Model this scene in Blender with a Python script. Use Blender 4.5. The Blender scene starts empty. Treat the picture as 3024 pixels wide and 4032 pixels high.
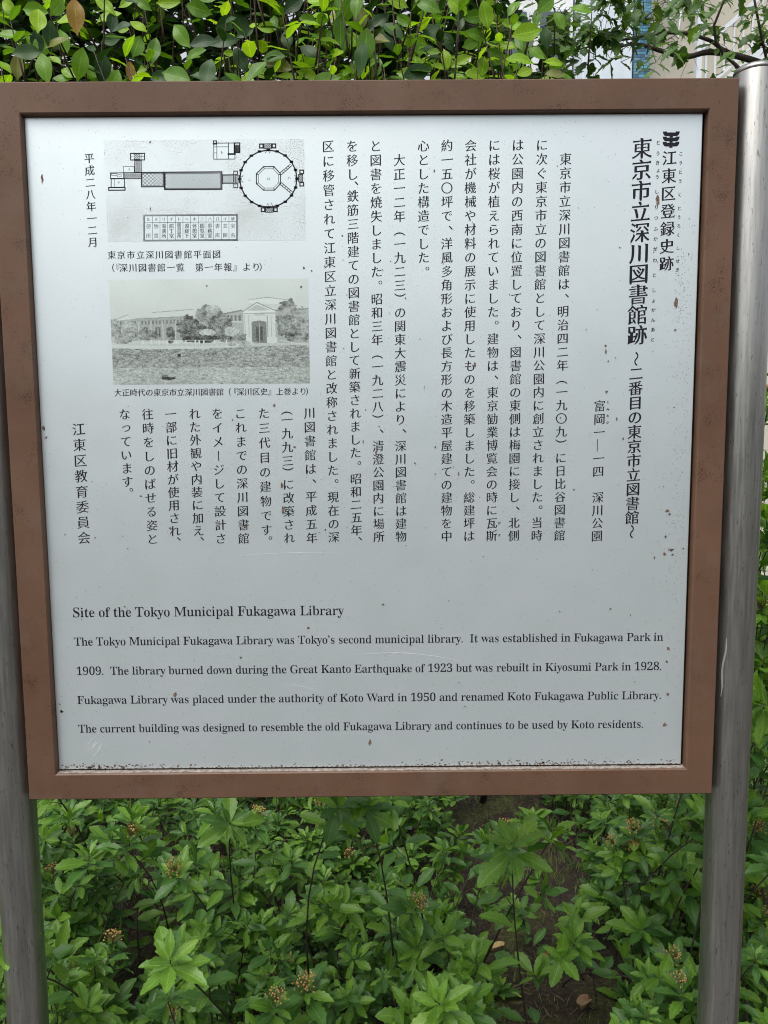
import bpy, math, random
import numpy as np
from mathutils import Vector, Matrix
from mathutils.geometry import delaunay_2d_cdt
R = math.radians
random.seed(11)
rng = np.random.default_rng(7)
SC = bpy.context.scene
COL = SC.collection

# ------------------------------------------------------------------ camera, sky, sun, exposure
cam_d = bpy.data.cameras.new('camera')
cam_d.sensor_fit = 'VERTICAL'
cam_d.sensor_height = 36.0
cam_d.lens = 36.0 * 3040 / 4032
cam_d.clip_start = 0.02
cam_d.clip_end = 400
cam = bpy.data.objects.new('camera', cam_d)
COL.objects.link(cam)
_p, _y, _r = R(6.00714779), R(0.1952507), R(-0.42737217)
_f = Vector((math.sin(_y) * math.cos(_p), math.cos(_y) * math.cos(_p), -math.sin(_p)))
_ri = Vector((math.cos(_y), -math.sin(_y), 0))
_up = _ri.cross(_f)
_r2 = _ri * math.cos(_r) + _up * math.sin(_r)
_u2 = _up * math.cos(_r) - _ri * math.sin(_r)
CAM = Vector((0.018381, -1.080819, 1.5))
cam.matrix_world = Matrix(((_r2.x, _u2.x, -_f.x, CAM.x), (_r2.y, _u2.y, -_f.y, CAM.y), (_r2.z, _u2.z, -_f.z, CAM.z), (0, 0, 0, 1)))
SC.camera = cam

SUN_EL, SUN_AZ = R(60), R(215)      # azimuth measured clockwise from +Y
w = bpy.data.worlds.new('World')
SC.world = w
w.use_nodes = True
nt = w.node_tree
bg = nt.nodes['Background']
sky = nt.nodes.new('ShaderNodeTexSky')
sky.sky_type = 'NISHITA'
sky.sun_disc = False
sky.sun_elevation = SUN_EL
sky.sun_rotation = SUN_AZ
sky.dust_density = 4.0
sky.air_density = 1.0
sky.ozone_density = 1.0
hs = nt.nodes.new('ShaderNodeHueSaturation')
hs.inputs['Saturation'].default_value = 0.22
nt.links.new(sky.outputs[0], hs.inputs['Color'])
nt.links.new(hs.outputs[0], bg.inputs['Color'])
bg.inputs['Strength'].default_value = 0.15
sun_d = bpy.data.lights.new('sun', 'SUN')
sun_d.energy = 1.2
sun_d.angle = R(40)
sun_d.color = (1.0, 0.96, 0.90)
sun = bpy.data.objects.new('sun', sun_d)
COL.objects.link(sun)
_sd = Vector((math.sin(SUN_AZ) * math.cos(SUN_EL), math.cos(SUN_AZ) * math.cos(SUN_EL), math.sin(SUN_EL)))
sun.rotation_euler = _sd.to_track_quat('Z', 'Y').to_euler()
SC.view_settings.view_transform = 'Standard'
SC.view_settings.look = 'None'
SC.view_settings.gamma = 1
SC.view_settings.use_curve_mapping = False
SC.view_settings.exposure = 0.65
SC.cycles.pixel_filter_type = 'BLACKMAN_HARRIS'
SC.cycles.filter_width = 1.05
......
> OBJECTIVE:
Working from the listing above, pick out every line that has "scene" and copy it.

> WRITTEN ANSWER:
Model this scene in Blender with a Python script. Use Blender 4.5. The Blender scene starts empty. Treat the picture as 3024 pixels wide and 4032 pixels high.
SC = bpy.context.scene